Sister Wendy: No. I was a Sister of Notre Dame from the beginning of 1947 until 1970. Then the order gave me permission to come to live in solitude, and the bishop consecrated me as a contemplative living alone with the Carmelite nuns acting as my order. They're not my order, but they do everything for me that an order would, and I owe obedience to the prioress.

Willcock: And your trailer's in the grounds...

Sister Wendy: My trailer's in the grounds of the monastery. I don't see them. I don't talk to the sisters. I talk to the prioress, and I write notes to the sisters. I talk to the sister who looks after me who gives me my provisions every day and my laundry once a week, but it is a completely silent, solitary life. After I've seen Sister Mary, who looks after me before mass, I will not see anybody again until before mass the next day.

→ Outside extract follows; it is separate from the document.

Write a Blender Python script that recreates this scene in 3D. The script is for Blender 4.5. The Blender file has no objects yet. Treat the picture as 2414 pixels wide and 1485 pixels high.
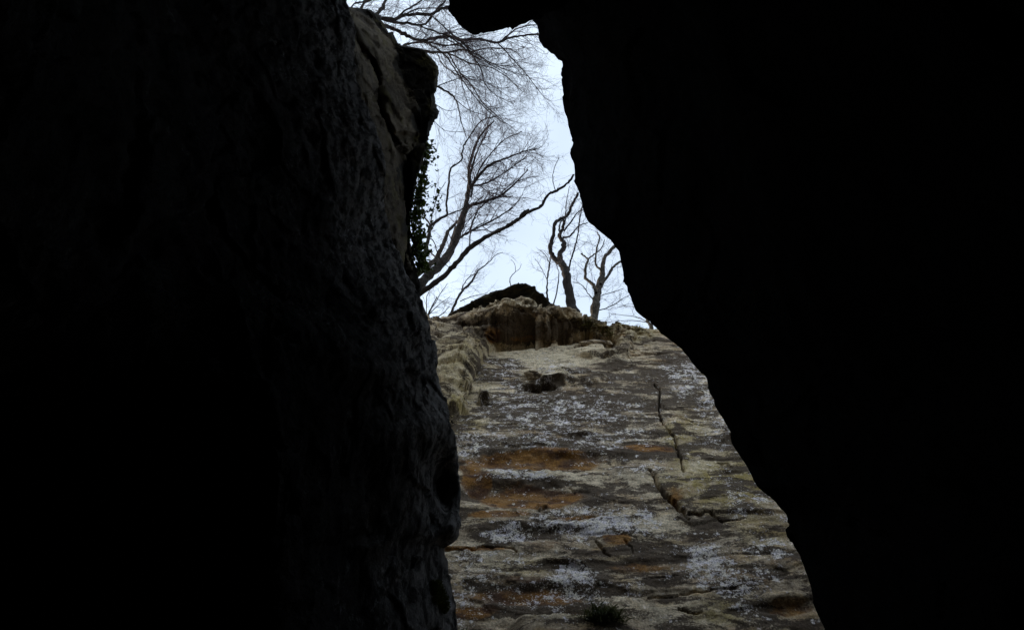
import bpy, math, random
import numpy as np
from math import radians, sin, cos, pi, sqrt

# ------------------------------------------------------------------ camera, sky, sun, exposure
SC = bpy.context.scene
COL = SC.collection
FPX, CX, CY = 1700.0, 1207.0, 742.5          # focal length and centre in photograph pixels
PITCH = radians(70.0)
CAMZ = 1.6
CP, SP = cos(PITCH), sin(PITCH)

cam_d = bpy.data.cameras.new('camera')
cam_d.sensor_width = 36.0
cam_d.lens = 36.0 * FPX / 2414.0
cam_d.clip_start = 0.02
cam_d.clip_end = 9000
cam = bpy.data.objects.new('camera', cam_d)
COL.objects.link(cam)
cam.location = (0, 0, CAMZ)
cam.rotation_euler = (radians(90) + PITCH, 0, 0)
SC.camera = cam

SUN_EL = radians(17.0)
SUN_AZ_VEC = (-0.93, 0.37)                    # horizontal direction towards the sun
world = bpy.data.worlds.new('World')
SC.world = world
world.use_nodes = True
wn, wl = world.node_tree.nodes, world.node_tree.links
wn.clear()
w_out = wn.new('ShaderNodeOutputWorld')
w_bg = wn.new('ShaderNodeBackground')
w_sky = wn.new('ShaderNodeTexSky')
w_sky.sky_type = 'NISHITA'
w_sky.sun_disc = False
w_sky.sun_elevation = SUN_EL
w_sky.sun_rotation = math.atan2(SUN_AZ_VEC[0], SUN_AZ_VEC[1])
w_sky.air_density = 1.0
w_sky.dust_density = 2.5
w_sky.ozone_density = 1.0
# thin high cloud that pales the blue all over the sky
w_tc = wn.new('ShaderNodeTexCoord')
w_no = wn.new('ShaderNodeTexNoise')
w_no.inputs['Scale'].default_value = 2.4
w_no.inputs['Detail'].default_value = 3
w_no.inputs['Roughness'].default_value = 0.55
w_rp = wn.new('ShaderNodeMapRange')
w_rp.inputs['From Min'].default_value = 0.25
w_rp.inputs['From Max'].default_value = 0.75
w_rp.inputs['To Min'].default_value = 0.40
w_rp.inputs['To Max'].default_value = 0.90
w_mx = wn.new('ShaderNodeMix')
w_mx.data_type = 'RGBA'
w_mx.inputs[7].default_value = (4.75, 5.5, 6.4, 1)
wl.new(w_tc.outputs['Generated'], w_no.inputs['Vector'])
wl.new(w_no.outputs['Fac'], w_rp.inputs['Value'])
wl.new(w_rp.outputs['Result'], w_mx.inputs[0])
wl.new(w_sky.outputs['Color'], w_mx.inputs[6])
wl.new(w_mx.outputs[2], w_bg.inputs['Color'])
w_bg.inputs['Strength'].default_value = 0.15
wl.new(w_bg.outputs[0], w_out.inputs['Surface'])

sun_d = bpy.data.lights.new('sun', 'SUN')
sun_d.energy = 2.6
sun_d.angle = radians(0.5)
sun_d.color = (1.0, 0.86, 0.68)
sun = bpy.data.objects.new('sun', sun_d)
COL.objects.link(sun)
from mathutils import Vector
sdir = Vector((SUN_AZ_VEC[0] * cos(SUN_EL), SUN_AZ_VEC[1] * cos(SUN_EL), sin(SUN_EL)))
sun.rotation_euler = sdir.to_track_quat('Z', 'Y').to_euler()

SC.view_settings.view_transform = 'Standard'
SC.view_settings.look = 'None'
SC.view_settings.gamma = 1.0
SC.view_settings.use_curve_mapping = False
SC.view_settings.exposure = 0.72
SC.render.engine = 'CYCLES'
SC.cycles.max_bounces = 4
SC.cycles.diffuse_bounces = 3
SC.cycles.use_denoising = True
SC.cycles.adaptive_threshold = 0.02

# ------------------------------------------------------------------ helpers
def unproj(px, py, t):
    """point at distance t (along the view axis) behind photograph pixel px,py"""
    px = np.asarray(px, float); py = np.asarray(py, float); t = np.asarray(t, float)
    dx = (px - CX) / FPX
    dv = (CY - py) / FPX
    return np.stack([dx * t, (CP - SP * dv) * t, CAMZ + (SP + CP * dv) * t], -1)

def on_y(px, py, y):
    dv = (CY - py) / FPX
    return unproj(px, py, y / (CP - SP * dv))

def proj(P):
    x, y, z = P[..., 0], P[..., 1], P[..., 2] - CAMZ
    f = CP * y + SP * z
    u = -SP * y + CP * z
    return CX + FPX * x / f, CY - FPX * u / f

def sstep(a, b, x):
    t = np.clip((x - a) / (b - a), 0, 1)
    return t * t * (3 - 2 * t)

def _hash(ix, iy, iz, seed):
    h = (ix * 374761393 + iy * 668265263 + iz * 1274126177 + seed * 1442695041) & 0xFFFFFFFF
    h = ((h ^ (h >> 13)) * 1274126177) & 0xFFFFFFFF
    h = ((h ^ (h >> 16)) * 2246822519) & 0xFFFFFFFF
    h = h ^ (h >> 15)
    return (h & 0xFFFFFF) / float(0xFFFFFF) * 2 - 1

def vnoise(P, seed=0):
    i = np.floor(P).astype(np.int64)
    f = P - i
    f = f * f * f * (f * (f * 6 - 15) + 10)
    x, y, z = i[..., 0], i[..., 1], i[..., 2]
    fx, fy, fz = f[..., 0], f[..., 1], f[..., 2]
    def L(a, b, t): return a + (b - a) * t
    c00 = L(_hash(x, y, z, seed), _hash(x + 1, y, z, seed), fx)
    c10 = L(_hash(x, y + 1, z, seed), _hash(x + 1, y + 1, z, seed), fx)
    c01 = L(_hash(x, y, z + 1, seed), _hash(x + 1, y, z + 1, seed), fx)
    c11 = L(_hash(x, y + 1, z + 1, seed), _hash(x + 1, y + 1, z + 1, seed), fx)
    return L(L(c00, c10, fy), L(c01, c11, fy), fz)

def fbm(P, scale=(1, 1, 1), octaves=4, seed=0, gain=0.5):
    P = P * np.asarray(scale, float)
    a, s, n = 1.0, 0.0, 0.0
    for o in range(octaves):
        s = s + a * vnoise(P + 17.3 * o, seed + o)
        n += a
        a *= gain
        P = P * 2.03
    return s / n

def ridge(P, scale=(1, 1, 1), octaves=4, seed=0, gain=0.5):
    P = P * np.asarray(scale, float)
    a, s, n = 1.0, 0.0, 0.0
    for o in range(octaves):
        s = s + a * (1 - 2.2 * np.abs(vnoise(P + 11.7 * o, seed + o)))
        n += a
        a *= gain
        P = P * 2.07
    return s / n

def grid_normals(G):
    du = np.gradient(G, axis=1)
    dv = np.gradient(G, axis=0)
    n = np.cross(du, dv)
    return n / (np.linalg.norm(n, axis=-1, keepdims=True) + 1e-9)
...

Willcock: The Carmelites physically aren't allowed out of the cloister. What do they... How do they feel about you going off to do television?

Sister Wendy: They feel very sorry for me. There's a genuine compassion in the community, and I think a great sense of relief that they don't have to travel around the world. When I started, they accepted it because they trust me, and I said I thought it was a good thing to do. Now they themselves think it's a very good thing to do. They get letters from their families and from friends. The people who make the television [show] BBC Inspire have come down and shown them what I've done, and they see the value of it, and they think that for some strange reason that God has asked me to leave solitude for periods -- not, by any means, permanently -- to do something that is apostolically useful, but they feel as I do, that I've now perhaps done enough.

Willcock: And so what is your next project?

Sister Wendy: I have no next project.

Willcock: Solitude?

Sister Wendy: Solitude, yes. No more books. No more films. I might write an occasional article or two because I'm continually asked, but that will be it, and even that I'm doubtful about.

Willcock: And will you regret it?

Sister Wendy: Regret it? I take that as a rhetorical question.